Inverted wingers tore up 4-4-2s with overlapping full backs - it's not Pep-ball but Mourinho-ball from early Chelsea days with Duff & Robben. It gets you between the space between the full back and his closed central defender.
Low blocks seems to be the response to inverted wingers, because they come inside, you can sit your defensive line very narrow and leave no space to get through centrally. If a ball does come in, it's an in-swinger which is super easy for a defender to get his head on and get it away.
Wide, traditional wingers seems to look like a natural counter to low blocks, because with two touches you can make room for an out-swinging cross that your entire midfield and forward line can bomb into the box for. For inverted wingers, you've only got two options, through balls in the tight spaces around the edge of the box, or a chip to the far post.
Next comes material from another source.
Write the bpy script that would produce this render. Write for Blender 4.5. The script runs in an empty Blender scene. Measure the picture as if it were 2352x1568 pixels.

You're only targeting one or two players at most with that. A traditional winger can make a chance that 3 or 4 players could feasibly get on the end of out of nowhere. The other benefit of an out-swinger is that the overhits can keep the ball in play, and will often fall to the attacking team as the defending team will have their fullback in the box defender the incoming cross, and our left sided full back or midfielder can pick it up. An overhit in-swinger is a goal kick.
What Murphy brings - and I've mentioned this before in match threads - is that he plays with pace and instinct. I don't mean he runs fast, but that he moves the ball very, very quickly. It seems almost anti-Howe ball. The comparison with Trippier & Almiron is that when we broke, the ball would hit Almiron, who would turn it back to Trippier. The whole opposition defence would get themselves sorted, we'd get ourselves sorted, and we'd camp outside their low block without actually an idea of what our next step would be.
When Murphy started playing in front of Trippier, Trippier took a few games to adjust because Murphy wasn't waiting for an overlap or to cut back - he was spotting the runs, the space and putting that super dangerous early ball in from out wide. It's not Murphy adjusting to playing regularly, it's the team getting used to the speed of thought and action that Murphy brings, we have a much, much more direct threat now in Murphy that we didn't have before and it's a breath of fresh air to see that incisiveness.
It's picking the right tools for the job, but having wingers who can whip outswingers in to dangerous positions is something that a lot of modern defences are going to struggle with. Most of us can remember flying wingers bombing down to the byline like Gillespie, or Neville overlapping and pinging in some peaches, but the lads playing today haven't seen that in their adulthoods and are going to have to learn how to deal with it. They've been coached to defend against the inverted wingers of the past 10 years.